Aamina Ahmad (October 29) is a recipient of a Stegner Fellowship, a Pushcart Prize, and a Rona Jaffe Writer’s Awar. Her first novel, The Return of Faraz Ali, was named a notable NYT and NPR pick for 2022 and went on to win the Art Siedenbaum L.A. Times First Book prize, The Writers’ Guild of Great Britain First Book prize, and the Gordon Bowker Volcano prize. A graduate of the Iowa Writer’s Workshop, she has a story collection forthcoming which will be published by Riverhead in 2026. She is also the author of a play, The Dishonored. She teaches creative writing at the University of Minnesota.

Rebecca Clarren (February 5) has been writing about the American West for more than twenty years. Her journalism, for which she has won the Hillman Prize, an Alicia Patterson Foundation Fellowship, and 10 grants from the Fund for Investigative Journalism, has appeared in such publications as MotherJones, High Country News, The Nation, and Salon.com. Her latest work, The Cost of Free Land: Jews, Lakota and an American Inheritance (Viking/Penguin, 2023), was named a Best Book of 2023 by Kirkus Books, The Forward, The Christian Science Monitor and The Tribal College Journal. A blend of history, journalism and memoir, The Cost of Free Land investigates how 20th-century federal policies that gave her ancestors - Jews fleeing oppression in Russia - free land on the South Dakota prairie and a pathway to the middle class, came at great cost to their Lakota neighbors. The book not only retells this entangled history but grapples with what can be done to reconcile the past. This event is co-sponsored by LC History.

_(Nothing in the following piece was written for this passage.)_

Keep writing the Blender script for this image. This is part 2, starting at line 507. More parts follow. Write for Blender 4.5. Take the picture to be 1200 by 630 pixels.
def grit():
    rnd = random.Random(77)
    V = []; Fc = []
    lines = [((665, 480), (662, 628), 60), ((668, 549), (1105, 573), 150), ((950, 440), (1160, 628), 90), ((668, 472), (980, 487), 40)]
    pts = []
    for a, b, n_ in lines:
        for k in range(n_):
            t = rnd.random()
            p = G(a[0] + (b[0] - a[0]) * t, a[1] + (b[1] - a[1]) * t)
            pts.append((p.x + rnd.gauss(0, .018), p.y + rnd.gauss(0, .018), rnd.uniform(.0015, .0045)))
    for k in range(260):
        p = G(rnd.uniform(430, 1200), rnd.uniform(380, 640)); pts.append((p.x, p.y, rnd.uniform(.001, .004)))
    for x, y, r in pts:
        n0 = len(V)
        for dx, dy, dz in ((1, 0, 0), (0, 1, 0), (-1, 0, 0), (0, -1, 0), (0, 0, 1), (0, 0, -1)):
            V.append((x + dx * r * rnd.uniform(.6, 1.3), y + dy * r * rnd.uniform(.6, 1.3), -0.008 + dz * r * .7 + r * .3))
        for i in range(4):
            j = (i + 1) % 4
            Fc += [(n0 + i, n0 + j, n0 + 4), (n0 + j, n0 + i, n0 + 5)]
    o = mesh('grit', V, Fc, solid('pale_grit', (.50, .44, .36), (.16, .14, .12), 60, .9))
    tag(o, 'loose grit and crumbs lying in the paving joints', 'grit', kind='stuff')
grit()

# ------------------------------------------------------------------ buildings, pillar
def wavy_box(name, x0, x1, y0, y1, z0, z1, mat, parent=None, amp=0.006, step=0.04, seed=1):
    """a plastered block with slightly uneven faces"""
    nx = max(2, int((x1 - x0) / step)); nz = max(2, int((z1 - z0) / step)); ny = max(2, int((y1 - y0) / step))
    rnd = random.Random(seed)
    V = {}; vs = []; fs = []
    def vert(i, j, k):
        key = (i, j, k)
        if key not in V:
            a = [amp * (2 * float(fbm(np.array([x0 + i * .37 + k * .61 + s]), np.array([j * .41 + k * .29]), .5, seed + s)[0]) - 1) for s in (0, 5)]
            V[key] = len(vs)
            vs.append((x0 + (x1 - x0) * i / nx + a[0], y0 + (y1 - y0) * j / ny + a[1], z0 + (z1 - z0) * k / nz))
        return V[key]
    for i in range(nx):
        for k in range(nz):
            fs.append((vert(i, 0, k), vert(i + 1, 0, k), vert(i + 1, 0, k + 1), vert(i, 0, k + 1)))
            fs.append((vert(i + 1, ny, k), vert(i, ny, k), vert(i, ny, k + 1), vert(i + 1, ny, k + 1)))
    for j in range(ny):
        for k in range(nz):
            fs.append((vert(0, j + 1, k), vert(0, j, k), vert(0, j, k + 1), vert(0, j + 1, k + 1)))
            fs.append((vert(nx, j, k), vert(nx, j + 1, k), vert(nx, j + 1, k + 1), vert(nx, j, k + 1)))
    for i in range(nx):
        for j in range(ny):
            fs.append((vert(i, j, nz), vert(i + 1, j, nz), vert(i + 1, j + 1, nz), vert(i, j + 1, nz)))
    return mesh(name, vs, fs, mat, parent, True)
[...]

Catherine Barnett (February 18) is the author of four poetry collections, including Solutions for the Problem of Bodies in Space (2024 Graywolf); Human Hours (Believer Book Award, New York Times “Best Poetry of 2018” selection); The Game of Boxes (James Laughlin Award); and Into Perfect Spheres Such Holes Are Pierced (Beatrice Hawley Award). A Guggenheim and Civitella Ranieri fellow, she received a 2022 Arts and Letters Award in Literature from the American Academy of Arts and Letters and a Whiting Award, among other recognitions. Her work has been published in the New Yorker, The NY Review of Books, The Yale Review, The Nation, Harper’s, American Poetry Review, and elsewhere. She teaches in NYU’s MFA Program and works as an independent editor.

Consuelo Wise (April 1) is a Guatemalan-American poet, writer, and visiting scholar at Portland State University in Oregon. She is also an LC alumna and English major (BA ’09). Consuelo’s forthcoming book, b o y (Omnidawn Publishing, 2024), is a hybrid of lyric poetry and essay in which, through repetition, fragmentation, and syntax, the protagonist envisions ways to process great loss.